Essas limitações criam contrastes estranhos com tudo o que funciona muito bem. O visual exagerado, o guarda-roupa inspirado em revistas juvenis da época, a estética vibrante que Zelda Williams constrói, tudo isso compõe um universo que parece convidar o espectador a entrar sem pedir permissão. Há uma precisão quase lúdica na forma como o filme brinca com moda, música e breguice oitentista, e o conjunto reforça que o tom deveria ser mais livre, mais insolente. Até as pequenas piadas visuais, como cada estágio de decomposição sendo substituído por traços mais humanos, apontam para um humor que poderia ter sido ainda mais afiado.

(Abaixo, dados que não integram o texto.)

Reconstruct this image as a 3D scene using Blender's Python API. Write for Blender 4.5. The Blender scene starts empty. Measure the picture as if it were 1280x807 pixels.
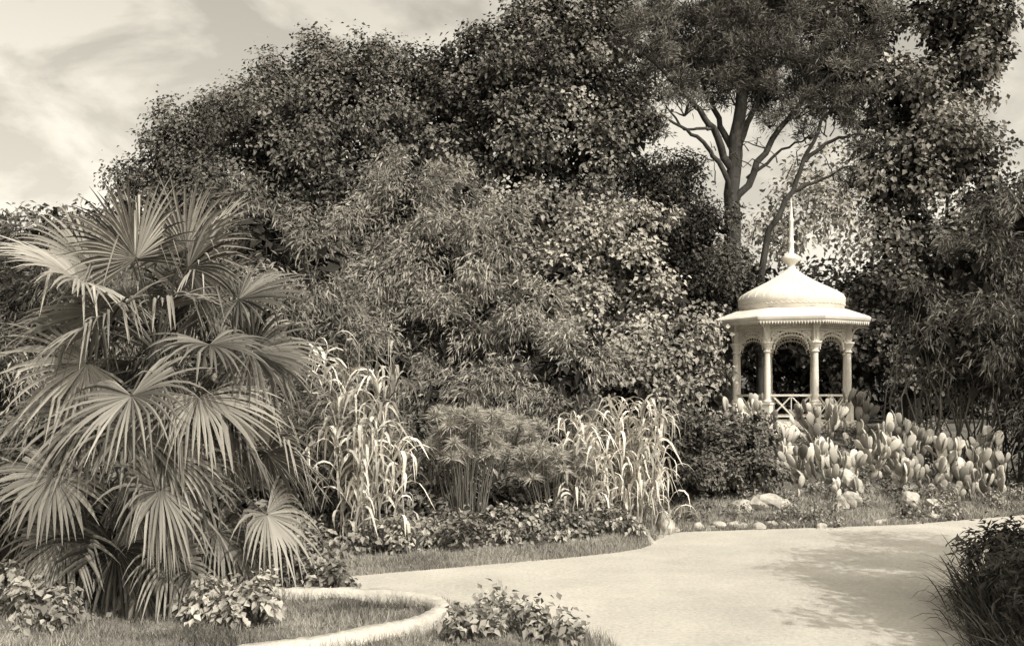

Mas o que entrega verdadeira singularidade ao longa é a ausência de pudor em assumir sua sensibilidade romântica, mesmo quando isso flerta com o grotesco. O relacionamento entre Lisa e o rapaz ressuscitado alcança momentos de ternura insólita, como se o filme sugerisse que a sobrevivência emocional nasce justamente das escolhas mais absurdas. O elemento fantástico não serve apenas para provocar risos, mas para tocar numa ferida adolescente que muitas vezes fica escondida: o desejo de encontrar alguém que aceite até as partes que não deveriam ver a luz do dia.
O último ato abraça esse espírito até onde a censura permite. A história parece se preparar para uma explosão final, como se os personagens fossem enfim atravessar a fronteira que tanto insinuaram testar. No entanto, o desfecho prefere seguir um caminho mais controlado, ainda assim suficientemente estranho para deixar um rastro de inquietação. A frase poética que ressoa na cena final funciona como síntese de tudo o que o filme tenta articular: o tempo não corrige nada, apenas reorganiza as feridas para que possamos continuar olhando para elas.
“Lisa Frankenstein“ é a prova de que mesmo uma narrativa contida pode carregar faíscas de irreverência. Não é o filme que libertaria seu potencial máximo, mas é aquele que descobre um charme próprio ao equilibrar humor mórbido, romance disfuncional e nostalgia estilizada. E, ao fim, oferece um gesto inesperado: convida o público a rir do estranho sem pedir desculpas, como se dissesse que a vida, no fundo, também funciona como um breve colapso elétrico capaz de juntar o impossível.